**Data section:**
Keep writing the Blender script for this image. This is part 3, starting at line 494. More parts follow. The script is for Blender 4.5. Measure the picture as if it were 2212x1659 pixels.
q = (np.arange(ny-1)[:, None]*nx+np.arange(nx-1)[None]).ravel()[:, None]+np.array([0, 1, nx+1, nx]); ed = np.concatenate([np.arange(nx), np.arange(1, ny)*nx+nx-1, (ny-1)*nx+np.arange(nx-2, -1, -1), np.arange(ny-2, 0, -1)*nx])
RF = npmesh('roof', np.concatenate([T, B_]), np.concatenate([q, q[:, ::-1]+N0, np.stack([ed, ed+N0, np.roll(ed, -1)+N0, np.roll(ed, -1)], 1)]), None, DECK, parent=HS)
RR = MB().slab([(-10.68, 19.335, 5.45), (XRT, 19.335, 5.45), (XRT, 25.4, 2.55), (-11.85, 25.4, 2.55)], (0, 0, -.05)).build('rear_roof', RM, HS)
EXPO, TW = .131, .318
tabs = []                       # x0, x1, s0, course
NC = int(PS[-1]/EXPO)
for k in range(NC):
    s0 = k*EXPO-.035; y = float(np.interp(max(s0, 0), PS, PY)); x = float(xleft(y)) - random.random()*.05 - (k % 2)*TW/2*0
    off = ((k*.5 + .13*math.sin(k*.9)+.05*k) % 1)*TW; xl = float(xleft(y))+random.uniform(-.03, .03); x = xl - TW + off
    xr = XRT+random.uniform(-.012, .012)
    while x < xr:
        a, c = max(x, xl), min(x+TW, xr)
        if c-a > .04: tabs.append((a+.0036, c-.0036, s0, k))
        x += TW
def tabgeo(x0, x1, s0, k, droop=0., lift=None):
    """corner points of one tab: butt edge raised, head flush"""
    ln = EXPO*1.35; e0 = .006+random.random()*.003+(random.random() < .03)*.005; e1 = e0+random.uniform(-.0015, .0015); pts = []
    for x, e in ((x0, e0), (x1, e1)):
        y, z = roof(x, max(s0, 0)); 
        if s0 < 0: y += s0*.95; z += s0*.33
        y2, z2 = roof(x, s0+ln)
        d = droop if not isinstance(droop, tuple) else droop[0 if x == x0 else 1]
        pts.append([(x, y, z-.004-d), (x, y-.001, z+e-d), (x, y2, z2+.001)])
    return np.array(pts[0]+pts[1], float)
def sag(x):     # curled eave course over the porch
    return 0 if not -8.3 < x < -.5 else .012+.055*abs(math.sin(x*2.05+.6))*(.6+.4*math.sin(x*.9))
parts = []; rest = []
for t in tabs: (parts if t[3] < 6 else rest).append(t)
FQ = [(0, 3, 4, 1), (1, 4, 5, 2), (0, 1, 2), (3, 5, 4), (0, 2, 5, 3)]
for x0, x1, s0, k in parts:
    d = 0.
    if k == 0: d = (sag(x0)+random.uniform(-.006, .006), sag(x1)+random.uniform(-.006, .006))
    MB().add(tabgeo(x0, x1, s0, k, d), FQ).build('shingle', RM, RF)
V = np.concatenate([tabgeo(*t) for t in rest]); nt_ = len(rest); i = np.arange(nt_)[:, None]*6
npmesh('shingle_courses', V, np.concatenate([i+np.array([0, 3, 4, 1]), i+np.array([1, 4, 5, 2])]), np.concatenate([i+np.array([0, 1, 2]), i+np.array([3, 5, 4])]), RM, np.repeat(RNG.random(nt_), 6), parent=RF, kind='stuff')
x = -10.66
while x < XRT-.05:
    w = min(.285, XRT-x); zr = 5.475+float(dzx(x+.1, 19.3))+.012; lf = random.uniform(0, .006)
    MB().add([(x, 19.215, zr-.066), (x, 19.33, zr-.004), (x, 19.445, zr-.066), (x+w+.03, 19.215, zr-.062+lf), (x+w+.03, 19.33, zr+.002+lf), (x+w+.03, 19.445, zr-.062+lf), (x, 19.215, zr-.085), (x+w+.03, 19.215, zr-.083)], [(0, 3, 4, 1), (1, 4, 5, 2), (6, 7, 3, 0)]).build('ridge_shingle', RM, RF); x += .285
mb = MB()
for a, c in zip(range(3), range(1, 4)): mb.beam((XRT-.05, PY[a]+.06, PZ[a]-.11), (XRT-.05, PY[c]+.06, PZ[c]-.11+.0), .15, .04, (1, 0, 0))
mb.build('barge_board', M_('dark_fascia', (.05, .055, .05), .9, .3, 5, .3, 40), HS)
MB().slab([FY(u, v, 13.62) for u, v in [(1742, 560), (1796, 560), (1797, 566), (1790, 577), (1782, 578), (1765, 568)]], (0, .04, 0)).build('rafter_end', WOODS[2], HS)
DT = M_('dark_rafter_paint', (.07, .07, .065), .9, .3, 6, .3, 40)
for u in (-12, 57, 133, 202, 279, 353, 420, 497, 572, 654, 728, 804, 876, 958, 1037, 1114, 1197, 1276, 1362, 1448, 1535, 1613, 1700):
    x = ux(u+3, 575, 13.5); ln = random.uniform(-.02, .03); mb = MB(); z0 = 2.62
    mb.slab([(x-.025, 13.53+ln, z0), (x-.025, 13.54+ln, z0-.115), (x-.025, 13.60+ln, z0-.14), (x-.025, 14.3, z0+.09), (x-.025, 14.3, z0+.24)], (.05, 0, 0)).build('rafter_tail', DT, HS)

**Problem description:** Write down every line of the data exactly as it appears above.

**Worked answer:**
Keep writing the Blender script for this image. This is part 3, starting at line 494. More parts follow. The script is for Blender 4.5. Measure the picture as if it were 2212x1659 pixels.
q = (np.arange(ny-1)[:, None]*nx+np.arange(nx-1)[None]).ravel()[:, None]+np.array([0, 1, nx+1, nx]); ed = np.concatenate([np.arange(nx), np.arange(1, ny)*nx+nx-1, (ny-1)*nx+np.arange(nx-2, -1, -1), np.arange(ny-2, 0, -1)*nx])
RF = npmesh('roof', np.concatenate([T, B_]), np.concatenate([q, q[:, ::-1]+N0, np.stack([ed, ed+N0, np.roll(ed, -1)+N0, np.roll(ed, -1)], 1)]), None, DECK, parent=HS)
RR = MB().slab([(-10.68, 19.335, 5.45), (XRT, 19.335, 5.45), (XRT, 25.4, 2.55), (-11.85, 25.4, 2.55)], (0, 0, -.05)).build('rear_roof', RM, HS)
EXPO, TW = .131, .318
tabs = []                       # x0, x1, s0, course
NC = int(PS[-1]/EXPO)
for k in range(NC):
    s0 = k*EXPO-.035; y = float(np.interp(max(s0, 0), PS, PY)); x = float(xleft(y)) - random.random()*.05 - (k % 2)*TW/2*0
    off = ((k*.5 + .13*math.sin(k*.9)+.05*k) % 1)*TW; xl = float(xleft(y))+random.uniform(-.03, .03); x = xl - TW + off
    xr = XRT+random.uniform(-.012, .012)
    while x < xr:
        a, c = max(x, xl), min(x+TW, xr)
        if c-a > .04: tabs.append((a+.0036, c-.0036, s0, k))
        x += TW
def tabgeo(x0, x1, s0, k, droop=0., lift=None):
    """corner points of one tab: butt edge raised, head flush"""
    ln = EXPO*1.35; e0 = .006+random.random()*.003+(random.random() < .03)*.005; e1 = e0+random.uniform(-.0015, .0015); pts = []
    for x, e in ((x0, e0), (x1, e1)):
        y, z = roof(x, max(s0, 0)); 
        if s0 < 0: y += s0*.95; z += s0*.33
        y2, z2 = roof(x, s0+ln)
        d = droop if not isinstance(droop, tuple) else droop[0 if x == x0 else 1]
        pts.append([(x, y, z-.004-d), (x, y-.001, z+e-d), (x, y2, z2+.001)])
    return np.array(pts[0]+pts[1], float)
def sag(x):     # curled eave course over the porch
    return 0 if not -8.3 < x < -.5 else .012+.055*abs(math.sin(x*2.05+.6))*(.6+.4*math.sin(x*.9))
parts = []; rest = []
for t in tabs: (parts if t[3] < 6 else rest).append(t)
FQ = [(0, 3, 4, 1), (1, 4, 5, 2), (0, 1, 2), (3, 5, 4), (0, 2, 5, 3)]
for x0, x1, s0, k in parts:
    d = 0.
    if k == 0: d = (sag(x0)+random.uniform(-.006, .006), sag(x1)+random.uniform(-.006, .006))
    MB().add(tabgeo(x0, x1, s0, k, d), FQ).build('shingle', RM, RF)
V = np.concatenate([tabgeo(*t) for t in rest]); nt_ = len(rest); i = np.arange(nt_)[:, None]*6
npmesh('shingle_courses', V, np.concatenate([i+np.array([0, 3, 4, 1]), i+np.array([1, 4, 5, 2])]), np.concatenate([i+np.array([0, 1, 2]), i+np.array([3, 5, 4])]), RM, np.repeat(RNG.random(nt_), 6), parent=RF, kind='stuff')
x = -10.66
while x < XRT-.05:
    w = min(.285, XRT-x); zr = 5.475+float(dzx(x+.1, 19.3))+.012; lf = random.uniform(0, .006)
    MB().add([(x, 19.215, zr-.066), (x, 19.33, zr-.004), (x, 19.445, zr-.066), (x+w+.03, 19.215, zr-.062+lf), (x+w+.03, 19.33, zr+.002+lf), (x+w+.03, 19.445, zr-.062+lf), (x, 19.215, zr-.085), (x+w+.03, 19.215, zr-.083)], [(0, 3, 4, 1), (1, 4, 5, 2), (6, 7, 3, 0)]).build('ridge_shingle', RM, RF); x += .285
mb = MB()
for a, c in zip(range(3), range(1, 4)): mb.beam((XRT-.05, PY[a]+.06, PZ[a]-.11), (XRT-.05, PY[c]+.06, PZ[c]-.11+.0), .15, .04, (1, 0, 0))
mb.build('barge_board', M_('dark_fascia', (.05, .055, .05), .9, .3, 5, .3, 40), HS)
MB().slab([FY(u, v, 13.62) for u, v in [(1742, 560), (1796, 560), (1797, 566), (1790, 577), (1782, 578), (1765, 568)]], (0, .04, 0)).build('rafter_end', WOODS[2], HS)
DT = M_('dark_rafter_paint', (.07, .07, .065), .9, .3, 6, .3, 40)
for u in (-12, 57, 133, 202, 279, 353, 420, 497, 572, 654, 728, 804, 876, 958, 1037, 1114, 1197, 1276, 1362, 1448, 1535, 1613, 1700):
    x = ux(u+3, 575, 13.5); ln = random.uniform(-.02, .03); mb = MB(); z0 = 2.62
    mb.slab([(x-.025, 13.53+ln, z0), (x-.025, 13.54+ln, z0-.115), (x-.025, 13.60+ln, z0-.14), (x-.025, 14.3, z0+.09), (x-.025, 14.3, z0+.24)], (.05, 0, 0)).build('rafter_tail', DT, HS)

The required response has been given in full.